*** Recorded information ***

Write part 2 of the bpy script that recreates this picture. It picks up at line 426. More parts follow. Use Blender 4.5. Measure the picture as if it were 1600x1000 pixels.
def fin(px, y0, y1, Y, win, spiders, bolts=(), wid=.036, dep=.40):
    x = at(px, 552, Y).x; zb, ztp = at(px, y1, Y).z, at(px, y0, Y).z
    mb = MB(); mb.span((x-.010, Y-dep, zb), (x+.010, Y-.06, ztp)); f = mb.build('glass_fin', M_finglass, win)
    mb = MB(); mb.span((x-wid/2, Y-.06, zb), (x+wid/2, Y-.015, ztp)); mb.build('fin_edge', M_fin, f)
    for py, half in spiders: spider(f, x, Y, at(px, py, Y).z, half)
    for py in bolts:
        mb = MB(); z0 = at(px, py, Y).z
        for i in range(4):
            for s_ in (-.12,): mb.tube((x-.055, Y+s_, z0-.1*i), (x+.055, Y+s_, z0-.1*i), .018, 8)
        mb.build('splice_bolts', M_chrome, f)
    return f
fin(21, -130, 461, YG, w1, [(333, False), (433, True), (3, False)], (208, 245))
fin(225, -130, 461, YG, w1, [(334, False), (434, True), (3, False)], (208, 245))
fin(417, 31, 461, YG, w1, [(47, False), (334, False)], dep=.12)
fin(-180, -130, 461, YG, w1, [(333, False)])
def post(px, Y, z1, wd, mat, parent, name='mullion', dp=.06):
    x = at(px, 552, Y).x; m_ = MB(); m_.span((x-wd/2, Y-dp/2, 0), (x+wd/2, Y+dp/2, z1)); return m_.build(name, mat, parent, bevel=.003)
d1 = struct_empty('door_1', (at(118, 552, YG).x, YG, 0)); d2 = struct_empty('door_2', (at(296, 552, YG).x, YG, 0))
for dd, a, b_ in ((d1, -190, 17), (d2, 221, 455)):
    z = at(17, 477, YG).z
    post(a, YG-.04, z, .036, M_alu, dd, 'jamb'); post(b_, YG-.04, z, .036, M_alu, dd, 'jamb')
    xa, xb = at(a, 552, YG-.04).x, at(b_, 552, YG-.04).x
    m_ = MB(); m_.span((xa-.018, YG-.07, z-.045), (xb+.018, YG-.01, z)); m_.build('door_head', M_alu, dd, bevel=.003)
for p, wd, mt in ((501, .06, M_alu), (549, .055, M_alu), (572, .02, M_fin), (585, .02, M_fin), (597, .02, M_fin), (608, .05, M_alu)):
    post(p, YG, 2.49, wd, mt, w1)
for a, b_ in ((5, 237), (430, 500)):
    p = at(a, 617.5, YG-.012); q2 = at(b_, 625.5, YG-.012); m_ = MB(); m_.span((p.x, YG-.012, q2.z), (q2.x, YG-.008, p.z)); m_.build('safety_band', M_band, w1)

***

* The task *
Using the listing above, retype each line exactly.

* Exercise output *
Write part 2 of the bpy script that recreates this picture. It picks up at line 426. More parts follow. Use Blender 4.5. Measure the picture as if it were 1600x1000 pixels.
def fin(px, y0, y1, Y, win, spiders, bolts=(), wid=.036, dep=.40):
    x = at(px, 552, Y).x; zb, ztp = at(px, y1, Y).z, at(px, y0, Y).z
    mb = MB(); mb.span((x-.010, Y-dep, zb), (x+.010, Y-.06, ztp)); f = mb.build('glass_fin', M_finglass, win)
    mb = MB(); mb.span((x-wid/2, Y-.06, zb), (x+wid/2, Y-.015, ztp)); mb.build('fin_edge', M_fin, f)
    for py, half in spiders: spider(f, x, Y, at(px, py, Y).z, half)
    for py in bolts:
        mb = MB(); z0 = at(px, py, Y).z
        for i in range(4):
            for s_ in (-.12,): mb.tube((x-.055, Y+s_, z0-.1*i), (x+.055, Y+s_, z0-.1*i), .018, 8)
        mb.build('splice_bolts', M_chrome, f)
    return f
fin(21, -130, 461, YG, w1, [(333, False), (433, True), (3, False)], (208, 245))
fin(225, -130, 461, YG, w1, [(334, False), (434, True), (3, False)], (208, 245))
fin(417, 31, 461, YG, w1, [(47, False), (334, False)], dep=.12)
fin(-180, -130, 461, YG, w1, [(333, False)])
def post(px, Y, z1, wd, mat, parent, name='mullion', dp=.06):
    x = at(px, 552, Y).x; m_ = MB(); m_.span((x-wd/2, Y-dp/2, 0), (x+wd/2, Y+dp/2, z1)); return m_.build(name, mat, parent, bevel=.003)
d1 = struct_empty('door_1', (at(118, 552, YG).x, YG, 0)); d2 = struct_empty('door_2', (at(296, 552, YG).x, YG, 0))
for dd, a, b_ in ((d1, -190, 17), (d2, 221, 455)):
    z = at(17, 477, YG).z
    post(a, YG-.04, z, .036, M_alu, dd, 'jamb'); post(b_, YG-.04, z, .036, M_alu, dd, 'jamb')
    xa, xb = at(a, 552, YG-.04).x, at(b_, 552, YG-.04).x
    m_ = MB(); m_.span((xa-.018, YG-.07, z-.045), (xb+.018, YG-.01, z)); m_.build('door_head', M_alu, dd, bevel=.003)
for p, wd, mt in ((501, .06, M_alu), (549, .055, M_alu), (572, .02, M_fin), (585, .02, M_fin), (597, .02, M_fin), (608, .05, M_alu)):
    post(p, YG, 2.49, wd, mt, w1)
for a, b_ in ((5, 237), (430, 500)):
    p = at(a, 617.5, YG-.012); q2 = at(b_, 625.5, YG-.012); m_ = MB(); m_.span((p.x, YG-.012, q2.z), (q2.x, YG-.008, p.z)); m_.build('safety_band', M_band, w1)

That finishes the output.